Les Autrichiens ne sont pas racistes

Pas du tout. C’est un pays où se commet un nombre très faible de crimes ou bavures racistes ; au demeurant, l’Autriche a accueilli énormément de réfugiés venus de l’ex-Yougoslavie. En fait, l’Autriche a forgé son identité depuis 1955 sur quelques stéréotypes bucoliques et décoratifs, comme le rappelle non sans humour Jacques Le Rider : "lacs azurs et cimes neigeuses, le Beau Danube Bleu des concerts du Nouvel an, la cathédrale Saint Etienne, le profil de Mozart sur les boules de chocolat fourrées au massepain". Les Autrichiens ont fini par croire en cette idylle et par se considérer en toute bonne foi comme l’un des peuples les plus sympathiques de la planète. C’est aussi pour cela que les sanctions les brutalisent autant.

L’Union européenne est-elle unie face au cas Haider ?

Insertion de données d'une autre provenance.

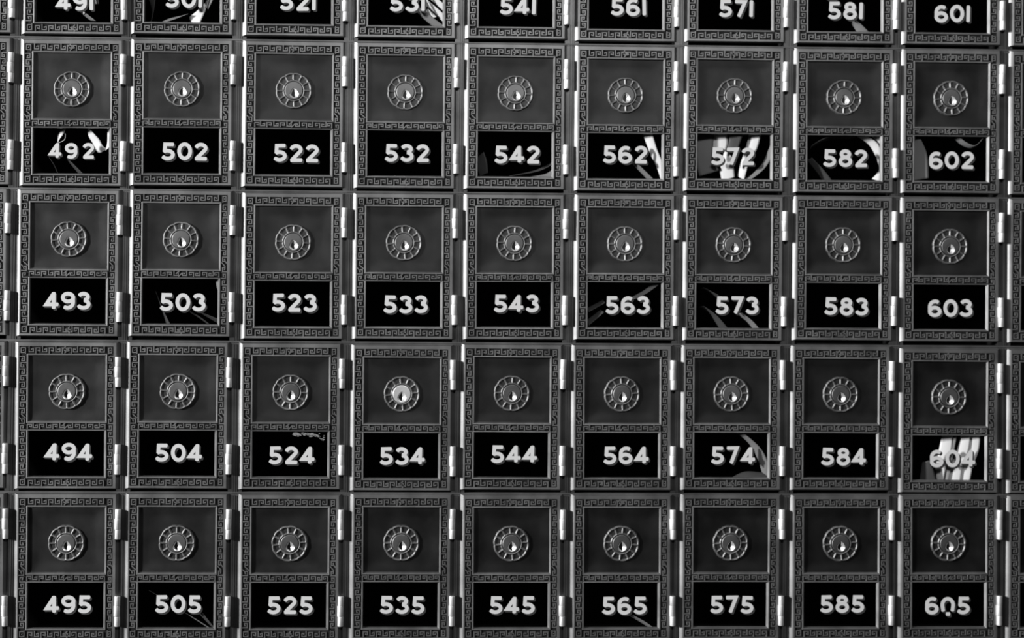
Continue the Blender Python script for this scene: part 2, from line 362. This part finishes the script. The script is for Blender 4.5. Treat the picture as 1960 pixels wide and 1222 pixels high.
MAIL={"492":[[[[-10.9,-30.3],[-14.3,-36.0],[-14.7,-41.2],[-13.4,-43.8]],[[-5.9,-29.8],[-8.4,-35.5],[-11.8,-40.7],[-13.0,-43.3]],"w",-7.8,-11.0],[[[-7.2,-36.0],[-8.0,-40.3],[-12.3,-43.0]],[[-6.9,-35.6],[-7.2,-40.8],[-12.4,-43.9]],"w",-7.0,-10.2],[[[10.9,-29.0],[11.4,-36.8],[14.9,-42.8],[18.8,-50.5],[21.8,-51.3]],[[10.9,-28.6],[16.9,-35.8],[21.3,-40.6],[24.3,-46.1],[28.2,-48.3]],"w",-6.2,-9.4],[[[26.9,-28.9],[27.4,-38.4],[27.0,-44.0],[25.4,-47.9]],[[30.4,-28.4],[30.4,-38.0],[30.5,-45.7],[26.7,-49.7]],"w",-5.4,-8.6],[[[-19.1,-56.7],[-15.2,-62.7],[-12.2,-70.0]],[[-19.0,-56.2],[-15.1,-62.3],[-11.7,-69.6]],"f",-4.6,-8.6],[[[-5.7,-56.7],[-1.0,-62.7],[5.1,-69.9]],[[-4.7,-55.8],[1.8,-62.2],[9.1,-69.4]],"f",-3.8,-7.8]],"491":[[[[1.3,-56.4],[6.4,-62.0],[12.5,-66.6]],[[2.9,-55.2],[8.9,-60.7],[17.5,-67.5]],"g",-5.4,-8.9],[[[5.8,-57.4],[6.7,-62.2]],[[6.6,-56.7],[8.8,-61.0]],"w",-4.6,-7.8],[[[11.0,-48.9],[12.8,-53.2]],[[19.4,-47.8],[20.3,-53.9]],"f",-3.8,-7.8]],"501":[[[[8.6,-60.3],[3.9,-63.8],[6.9,-69.9]],[[16.9,-52.5],[18.2,-56.8],[13.2,-69.1]],"w",-6.2,-9.4],[[[-30.0,-48.9],[-27.3,-59.3],[-28.5,-69.7]],[[-23.2,-47.9],[-24.4,-58.3],[-26.4,-68.8]],"f",-5.4,-9.4],[[[2.9,-61.6],[-11.2,-64.9],[-22.8,-69.8]],[[3.9,-61.7],[-6.4,-66.2],[-15.8,-69.3]],"g",-4.6,-8.1],[[[18.8,-48.6],[16.7,-55.6]],[[25.4,-47.7],[20.4,-58.2]],"g",-3.8,-7.3]],"531":[[[[5.1,-52.2],[14.8,-62.1],[26.1,-71.1]],[[9.4,-52.2],[21.6,-61.2],[33.0,-69.4]],"g",-6.2,-9.7],[[[14.7,-55.7],[20.9,-61.7]],[[18.1,-54.5],[25.1,-61.0]],"w",-5.4,-8.6],[[[10.4,-45.6],[32.2,-66.1]],[[14.6,-44.7],[33.9,-61.0]],"w",-4.6,-7.8],[[[19.1,-45.6],[32.2,-57.6]],[[24.2,-44.8],[33.8,-52.5]],"w",-3.8,-7.0]],"581":[[[[3.0,-56.7],[8.8,-63.2],[13.3,-71.1]],[[8.4,-57.6],[15.6,-63.3],[22.7,-70.2]],"g",-4.6,-8.1],[[[-14.5,-40.9],[-7.9,-46.1]],[[-9.5,-39.9],[-2.4,-45.1]],"f",-3.8,-7.8]],"542":[[[[-31.2,-52.6],[-32.0,-61.3],[-29.3,-68.7]],[[-26.0,-48.5],[-23.3,-56.4],[-22.4,-66.0]],"f",-5.4,-9.4],[[[-4.6,-68.1],[17.2,-63.0],[32.4,-55.5]],[[-3.6,-68.5],[19.5,-64.3],[32.6,-57.6]],"f",-4.6,-8.6],[[[12.8,-68.8],[25.8,-66.1],[32.3,-61.7]],[[15.2,-71.9],[28.3,-71.8],[33.5,-70.4]],"g",-3.8,-7.3]],"562":[[[[15.2,-30.5],[21.0,-46.1],[28.1,-61.3],[30.8,-70.5]],[[22.6,-29.9],[27.5,-45.7],[34.7,-60.9],[36.9,-70.1]],"w",-4.6,-7.8],[[[6.5,-56.0],[19.3,-69.4]],[[9.1,-55.1],[24.1,-69.4]],"g",-3.8,-7.3]],"572":[[[[-30.9,-30.2],[-30.8,-50.4],[-27.6,-66.6]],[[-15.7,-29.5],[-16.5,-49.8],[-10.7,-61.6]],"g",-7.8,-11.3],[[[-17.4,-30.2],[-18.2,-39.4],[-16.4,-45.1]],[[-5.8,-29.6],[-4.4,-38.8],[-6.6,-45.4]],"w",-7.0,-10.2],[[[-6.0,-42.9],[-10.7,-59.1],[-8.9,-70.5]],[[-1.8,-49.9],[-0.0,-56.4],[1.4,-67.4]],"w",-6.2,-9.4],[[[14.0,-30.0],[10.6,-43.6],[6.2,-56.8],[4.1,-66.5]],[[23.5,-29.5],[20.0,-43.1],[13.1,-56.4],[9.2,-70.0]],"w",-5.4,-8.6],[[[32.8,-36.9],[25.4,-54.5],[16.7,-64.2],[7.0,-70.5]],[[35.4,-42.6],[28.4,-57.1],[19.6,-66.0],[10.4,-71.8]],"g",-4.6,-8.1],[[[-3.0,-30.4],[-6.0,-46.2]],[[8.3,-29.8],[3.1,-45.6]],"f",-3.8,-7.8]],"582":[[[[12.1,-30.9],[22.7,-37.8],[29.4,-48.7],[31.7,-59.7],[26.0,-67.2]],[[19.6,-30.4],[29.9,-37.7],[34.8,-48.3],[36.2,-59.3],[32.7,-69.9]],"w",-6.2,-9.4],[[[25.1,-30.4],[32.3,-40.0]],[[35.8,-29.9],[36.8,-42.6]],"w",-5.4,-8.6],[[[-29.8,-52.2],[-21.3,-62.6],[-15.6,-70.9]],[[-26.1,-50.4],[-15.9,-60.8],[-8.3,-70.4]],"f",-4.6,-8.6],[[[-27.4,-43.1],[-12.9,-35.5],[7.0,-33.9]],[[-26.4,-39.9],[-11.8,-32.7],[12.5,-31.6]],"f",-3.8,-7.8]],"602":[[[[-30.6,-33.9],[-30.5,-53.2],[-29.9,-69.0]],[[-24.6,-34.2],[-19.1,-47.4],[-17.7,-66.8]],"g",-4.6,-8.1],[[[4.2,-32.7],[11.8,-38.8],[21.1,-40.9],[29.1,-33.3]],[[6.8,-30.9],[13.9,-36.5],[21.9,-38.7],[29.0,-31.5]],"g",-3.8,-7.3]],"503":[[[[-22.8,-43.4],[-18.4,-56.4],[-13.1,-71.4]],[[-21.5,-42.5],[-15.8,-56.3],[-8.4,-71.4]],"f",-6.2,-10.2],[[[6.2,-59.6],[16.2,-66.0],[23.5,-71.6]],[[7.2,-58.7],[17.5,-65.1],[25.8,-71.6]],"f",-5.4,-9.4],[[[10.7,-58.3],[21.0,-63.8],[31.4,-69.8]],[[12.5,-57.0],[22.8,-62.1],[31.5,-65.5]],"f",-4.6,-8.6],[[[26.9,-30.2],[28.7,-39.6]],[[30.5,-30.0],[31.1,-43.0]],"g",-3.8,-7.3]],"563":[[[[-30.9,-53.6],[-17.4,-46.5]],[[-29.7,-57.0],[-15.7,-49.0]],"f",-5.4,-9.4],[[[5.6,-44.6],[17.4,-38.0],[26.1,-30.5]],[[9.6,-46.2],[20.1,-40.0],[31.5,-31.6]],"f",-4.6,-8.6],[[[-31.0,-63.6],[-19.7,-54.8]],[[-29.7,-68.4],[-16.7,-56.9]],"f",-3.8,-7.8]],"573":[[[[-26.0,-36.6],[-12.7,-44.4]],[[-24.0,-35.6],[-11.2,-42.1]],"f",-5.4,-9.4],[[[4.3,-57.8],[12.3,-63.4],[18.5,-70.8]],[[7.7,-56.5],[16.5,-63.0],[23.6,-70.8]],"g",-4.6,-8.1],[[[-27.5,-52.0],[-17.8,-59.3],[-8.9,-71.9]],[[-24.6,-51.0],[-13.5,-58.8],[-2.0,-71.9]],"f",-3.8,-7.8]],"574":[[[[4.2,-31.2],[16.1,-41.6],[23.6,-54.7],[29.0,-71.3]],[[9.2,-31.4],[23.4,-43.2],[31.0,-55.0],[36.4,-70.7]],"g",-4.6,-8.1],[[[0.7,-70.8],[13.9,-65.1],[34.1,-66.8]],[[1.5,-73.5],[14.7,-73.0],[35.0,-72.9]],"f",-3.8,-7.8]],"604":[[[[-2.3,-29.8],[-5.3,-43.9],[-8.3,-59.3],[-6.9,-72.9]],[[5.1,-30.0],[4.3,-44.1],[-0.5,-59.6],[-3.1,-73.3]],"w",-7.0,-10.2],[[[5.0,-29.7],[-3.2,-72.8]],[[8.9,-30.0],[1.1,-73.2]],"g",-6.2,-9.7],[[[13.2,-29.6],[9.7,-43.7],[4.0,-59.1],[1.4,-72.7]],[[19.7,-29.8],[18.4,-43.9],[13.1,-59.4],[11.4,-73.0]],"w",-5.4,-8.6],[[[18.6,-29.5],[17.8,-43.6],[13.0,-59.0],[10.9,-72.6]],[[27.8,-29.7],[26.6,-43.8],[21.3,-59.3],[18.7,-72.9]],"w",-4.6,-7.8],[[[-23.1,-72.6],[-20.5,-55.1]],[[-8.4,-73.0],[-14.8,-52.8]],"f",-3.8,-7.8]],"505":[[[[-23.9,-40.1],[-16.2,-44.8]],[[-23.9,-39.5],[-15.8,-43.8]],"f",-5.4,-9.4],[[[5.5,-58.4],[15.4,-64.8],[27.5,-72.6]],[[6.5,-57.8],[16.9,-63.9],[31.1,-72.9]],"g",-4.6,-8.1],[[[17.7,-59.5],[27.2,-69.8]],[[21.2,-57.8],[30.7,-69.8]],"f",-3.8,-7.8]],"565":[[[[5.2,-59.3],[16.1,-65.8],[27.1,-72.7]],[[7.8,-58.7],[19.6,-64.8],[31.1,-72.6]],"g",-3.8,-7.3]],"504":[[[[-26.1,-41.2],[-26.3,-69.2]],[[-21.0,-42.0],[-21.2,-70.4]],"f",-3.8,-7.8]]}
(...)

Non : en Allemagne, la CDU recherche une formule permettant la fin des sanctions sans désaveu de l’UE. La droite allemande soutient en effet le chancelier Schüssel et ne voit pas de "problème Haider". Par ailleurs, le Danemark a plusieurs fois fait part de son désaccord face à la gravité et à la rapidité des sanctions qui ont été infligées à l’Autriche.

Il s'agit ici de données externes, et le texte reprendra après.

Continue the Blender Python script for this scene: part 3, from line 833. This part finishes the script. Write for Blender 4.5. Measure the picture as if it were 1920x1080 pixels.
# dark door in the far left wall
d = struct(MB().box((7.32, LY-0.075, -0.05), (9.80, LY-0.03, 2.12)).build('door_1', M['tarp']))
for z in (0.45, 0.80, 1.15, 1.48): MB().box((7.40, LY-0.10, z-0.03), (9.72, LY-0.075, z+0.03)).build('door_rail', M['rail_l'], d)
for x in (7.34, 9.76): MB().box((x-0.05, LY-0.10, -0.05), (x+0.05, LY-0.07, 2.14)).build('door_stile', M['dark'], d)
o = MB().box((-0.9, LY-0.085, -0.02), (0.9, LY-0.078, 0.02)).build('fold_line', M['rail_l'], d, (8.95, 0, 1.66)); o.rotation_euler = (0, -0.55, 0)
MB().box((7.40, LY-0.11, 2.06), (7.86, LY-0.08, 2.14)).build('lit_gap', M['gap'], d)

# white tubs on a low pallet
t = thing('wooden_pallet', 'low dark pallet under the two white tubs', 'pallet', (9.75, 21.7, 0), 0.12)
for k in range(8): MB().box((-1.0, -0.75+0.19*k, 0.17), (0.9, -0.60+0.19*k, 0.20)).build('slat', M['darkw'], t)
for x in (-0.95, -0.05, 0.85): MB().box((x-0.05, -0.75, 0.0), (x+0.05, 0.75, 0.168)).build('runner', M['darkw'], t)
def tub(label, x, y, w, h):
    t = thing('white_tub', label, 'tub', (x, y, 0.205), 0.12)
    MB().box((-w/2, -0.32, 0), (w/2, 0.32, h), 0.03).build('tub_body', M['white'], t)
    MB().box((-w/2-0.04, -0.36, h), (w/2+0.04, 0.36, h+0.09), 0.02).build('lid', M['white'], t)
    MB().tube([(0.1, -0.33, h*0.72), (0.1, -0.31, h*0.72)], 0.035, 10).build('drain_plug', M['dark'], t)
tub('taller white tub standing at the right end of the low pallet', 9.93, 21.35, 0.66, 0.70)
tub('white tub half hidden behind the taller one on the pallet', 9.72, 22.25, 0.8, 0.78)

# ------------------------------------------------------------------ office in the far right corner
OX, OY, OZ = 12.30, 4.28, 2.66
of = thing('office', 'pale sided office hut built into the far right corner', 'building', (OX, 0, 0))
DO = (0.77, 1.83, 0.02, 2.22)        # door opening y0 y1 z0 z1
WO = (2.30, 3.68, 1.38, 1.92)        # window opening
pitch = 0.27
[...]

Les sanctions sont injustes dans la mesure où elles touchent toute la population autrichienne

Nullement. Les sanctions bilatérales et de l’UE ne concernent que les gouvernements. Si les touristes, français tout spécialement, fuient l’Autriche, il ne s’agit que de décisions individuelles que les pouvoirs publics ne dictent pas. Les sanctions en elles-mêmes sont peut-être excessives, mais il ne faut pas omettre que les Autrichiens étaient prévenus. Le chancelier Schüssel a sous-estimé les conséquences internationales de sa politique intérieure.

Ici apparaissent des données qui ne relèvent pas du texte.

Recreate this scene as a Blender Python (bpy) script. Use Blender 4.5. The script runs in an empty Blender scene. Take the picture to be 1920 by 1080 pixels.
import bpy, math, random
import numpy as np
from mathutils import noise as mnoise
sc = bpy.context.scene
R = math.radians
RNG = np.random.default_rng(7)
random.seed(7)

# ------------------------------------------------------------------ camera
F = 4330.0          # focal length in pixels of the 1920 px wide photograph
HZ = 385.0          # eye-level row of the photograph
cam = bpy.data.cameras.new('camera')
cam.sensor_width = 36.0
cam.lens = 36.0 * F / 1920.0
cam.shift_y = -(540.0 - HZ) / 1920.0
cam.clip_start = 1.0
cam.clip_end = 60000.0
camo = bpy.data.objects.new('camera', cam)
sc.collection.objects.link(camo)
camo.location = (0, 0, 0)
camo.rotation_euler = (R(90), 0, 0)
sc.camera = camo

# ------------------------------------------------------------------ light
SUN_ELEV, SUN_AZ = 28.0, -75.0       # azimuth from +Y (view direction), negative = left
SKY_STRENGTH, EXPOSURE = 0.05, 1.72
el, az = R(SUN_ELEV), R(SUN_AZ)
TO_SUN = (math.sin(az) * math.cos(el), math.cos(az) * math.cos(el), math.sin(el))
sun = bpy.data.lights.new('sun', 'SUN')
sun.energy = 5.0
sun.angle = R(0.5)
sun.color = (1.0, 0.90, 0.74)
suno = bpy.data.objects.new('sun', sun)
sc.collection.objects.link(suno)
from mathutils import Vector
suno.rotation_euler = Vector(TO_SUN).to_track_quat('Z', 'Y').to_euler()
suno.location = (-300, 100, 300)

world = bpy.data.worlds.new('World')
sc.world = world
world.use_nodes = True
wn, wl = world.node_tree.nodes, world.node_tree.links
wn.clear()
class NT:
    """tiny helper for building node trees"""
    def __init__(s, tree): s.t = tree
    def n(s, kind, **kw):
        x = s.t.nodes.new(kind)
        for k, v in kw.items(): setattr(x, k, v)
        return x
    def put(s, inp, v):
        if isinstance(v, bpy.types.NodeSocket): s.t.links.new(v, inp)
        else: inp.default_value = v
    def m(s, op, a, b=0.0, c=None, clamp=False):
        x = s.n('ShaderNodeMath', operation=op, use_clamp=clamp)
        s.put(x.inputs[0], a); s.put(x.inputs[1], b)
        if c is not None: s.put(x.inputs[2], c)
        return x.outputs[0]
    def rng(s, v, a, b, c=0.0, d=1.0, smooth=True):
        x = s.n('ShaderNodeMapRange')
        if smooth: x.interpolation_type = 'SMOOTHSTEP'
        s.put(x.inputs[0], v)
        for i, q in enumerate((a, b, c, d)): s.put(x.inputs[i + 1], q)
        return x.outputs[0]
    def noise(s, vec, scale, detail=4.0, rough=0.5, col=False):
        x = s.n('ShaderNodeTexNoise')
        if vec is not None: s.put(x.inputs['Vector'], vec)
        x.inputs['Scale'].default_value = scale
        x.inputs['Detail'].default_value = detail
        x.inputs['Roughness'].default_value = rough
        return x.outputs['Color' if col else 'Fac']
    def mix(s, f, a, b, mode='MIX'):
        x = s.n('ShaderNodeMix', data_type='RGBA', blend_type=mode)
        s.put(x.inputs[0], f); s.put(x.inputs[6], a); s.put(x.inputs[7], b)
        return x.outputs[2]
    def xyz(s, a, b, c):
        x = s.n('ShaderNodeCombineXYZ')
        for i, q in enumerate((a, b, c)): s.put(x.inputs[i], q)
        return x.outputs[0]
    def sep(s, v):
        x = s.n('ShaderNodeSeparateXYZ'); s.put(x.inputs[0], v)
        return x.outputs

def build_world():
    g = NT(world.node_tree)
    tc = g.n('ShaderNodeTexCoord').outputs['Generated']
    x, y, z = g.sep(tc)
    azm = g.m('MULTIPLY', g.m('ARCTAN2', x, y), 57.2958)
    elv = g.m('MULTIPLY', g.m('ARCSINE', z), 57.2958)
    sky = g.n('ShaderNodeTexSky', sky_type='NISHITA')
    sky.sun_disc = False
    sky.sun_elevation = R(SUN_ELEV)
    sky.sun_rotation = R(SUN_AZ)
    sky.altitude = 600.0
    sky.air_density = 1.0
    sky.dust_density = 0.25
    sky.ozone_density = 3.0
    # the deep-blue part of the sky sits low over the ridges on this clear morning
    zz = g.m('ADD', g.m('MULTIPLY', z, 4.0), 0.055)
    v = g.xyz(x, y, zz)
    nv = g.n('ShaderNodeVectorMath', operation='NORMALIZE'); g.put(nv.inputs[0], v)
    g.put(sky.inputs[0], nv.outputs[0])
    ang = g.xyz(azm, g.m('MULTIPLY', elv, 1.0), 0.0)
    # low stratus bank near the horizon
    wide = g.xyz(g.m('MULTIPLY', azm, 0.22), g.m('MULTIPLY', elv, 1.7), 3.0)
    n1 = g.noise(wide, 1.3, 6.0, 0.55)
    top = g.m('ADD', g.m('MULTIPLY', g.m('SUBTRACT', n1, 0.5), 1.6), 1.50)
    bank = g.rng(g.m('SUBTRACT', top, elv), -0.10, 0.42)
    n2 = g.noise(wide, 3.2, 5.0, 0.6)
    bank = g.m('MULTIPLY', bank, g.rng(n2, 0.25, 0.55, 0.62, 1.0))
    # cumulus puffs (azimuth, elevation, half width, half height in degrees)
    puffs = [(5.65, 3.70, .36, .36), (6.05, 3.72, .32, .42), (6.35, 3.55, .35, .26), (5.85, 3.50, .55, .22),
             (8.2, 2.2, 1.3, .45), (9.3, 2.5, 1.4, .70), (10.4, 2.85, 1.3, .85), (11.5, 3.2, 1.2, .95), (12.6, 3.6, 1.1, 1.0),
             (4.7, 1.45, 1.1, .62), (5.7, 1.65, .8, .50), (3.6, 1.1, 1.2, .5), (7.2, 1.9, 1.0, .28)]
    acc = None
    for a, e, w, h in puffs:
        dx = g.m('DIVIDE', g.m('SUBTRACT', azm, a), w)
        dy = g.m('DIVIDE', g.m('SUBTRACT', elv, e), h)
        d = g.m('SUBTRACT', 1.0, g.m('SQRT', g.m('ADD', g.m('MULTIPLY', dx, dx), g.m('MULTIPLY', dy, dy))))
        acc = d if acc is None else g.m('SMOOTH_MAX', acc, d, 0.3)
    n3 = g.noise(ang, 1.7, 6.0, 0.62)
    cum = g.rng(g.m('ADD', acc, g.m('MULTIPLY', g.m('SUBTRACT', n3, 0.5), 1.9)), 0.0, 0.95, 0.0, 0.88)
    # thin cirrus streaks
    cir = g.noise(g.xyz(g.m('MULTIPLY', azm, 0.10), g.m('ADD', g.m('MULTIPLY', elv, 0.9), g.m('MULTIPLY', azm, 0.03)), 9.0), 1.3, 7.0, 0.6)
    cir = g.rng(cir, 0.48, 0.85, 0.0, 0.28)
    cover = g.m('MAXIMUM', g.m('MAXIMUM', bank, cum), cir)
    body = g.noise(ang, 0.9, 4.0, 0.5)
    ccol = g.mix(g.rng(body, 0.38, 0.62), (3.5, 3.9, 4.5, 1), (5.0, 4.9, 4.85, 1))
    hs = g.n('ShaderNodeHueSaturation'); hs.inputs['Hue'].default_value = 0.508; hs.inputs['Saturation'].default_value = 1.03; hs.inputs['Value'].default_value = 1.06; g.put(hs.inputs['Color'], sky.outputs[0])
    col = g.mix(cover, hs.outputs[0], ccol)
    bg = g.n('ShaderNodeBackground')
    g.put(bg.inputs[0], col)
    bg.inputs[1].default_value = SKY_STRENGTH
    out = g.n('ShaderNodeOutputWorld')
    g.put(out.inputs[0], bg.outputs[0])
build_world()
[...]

Si Haider est un grand méchant loup, les autres partis sont-ils des brebis ?

Si c’est le cas, alors il faut parler de brebis gâleuses. C’est tout particulièrement vrai des sociaux-démocrates du SPÖ. Son nouveau chef, Gusenbauer, a lancé une enquête sur les taches brunes qui souillent l’histoire du SPÖ. Après 1945, les premières mesures de dénazification ont nui aux socialistes et aux communistes et renforcé les conservateurs de l’ÖVP qui passaient pour plus indulgents. En 1948, la dénazification est terminée : les anciens NSDAP récupèrent leur droit de vote. Mais surtout, un nouveau parti, le VdU, est constitué. Il est soutenu par les Soviétiques (qui croyaient, à tort, que les communistes du KPÖ seraient renforcés si les anciens nazis se regroupaient dans un parti ad hoc au lieu d’aller grossir les rangs des sociaux-démocrates et les conservateurs), et par les socialistes eux-mêmes (qui spéculaient sur un clivage à droite, à tort également).
Or ce VdU constitue la base de l’actuel FPÖ.
Mais rapidement le SPÖ a manqué de cadres. Il a donc accueilli bon nombre de personnalités compromises en 1934 et 1945 sans y regarder de trop près. Même s’il a été sans doute le plus nettement antifasciste des partis autrichiens, le SPÖ a de nombreuses zones d’ombre. Par exemple, en 1975, Kreisky prit la défense de son petit allié FPÖ Friedrich Peter, un vétéran de la Waffen-SS, contre Simon Wisenthal, le "chasseur de nazis" (3).
Autre exemple, l’affaire Gross : le bon docteur Gross fut sous le nazisme l’animateur épouvantable d’un centre d’euthanasie pour enfants attardés et anormaux. L’eugénisme y était pratiqué à cadences industrielles. Or ce docteur Gross a joué jusqu’aux années 1990 un rôle de premier plan dans le parti socialiste, et le SPÖ l’a toujours couvert.

Notes

1 : Voir les travaux de Dominique Schnapper.

2 : Soyons précis : François d’Aubert et Noël Mamère à l’Assemblée nationale.

3 : Cela étant, Kreisky ne put obtenir le soutien de son propre parti dans cette affaire.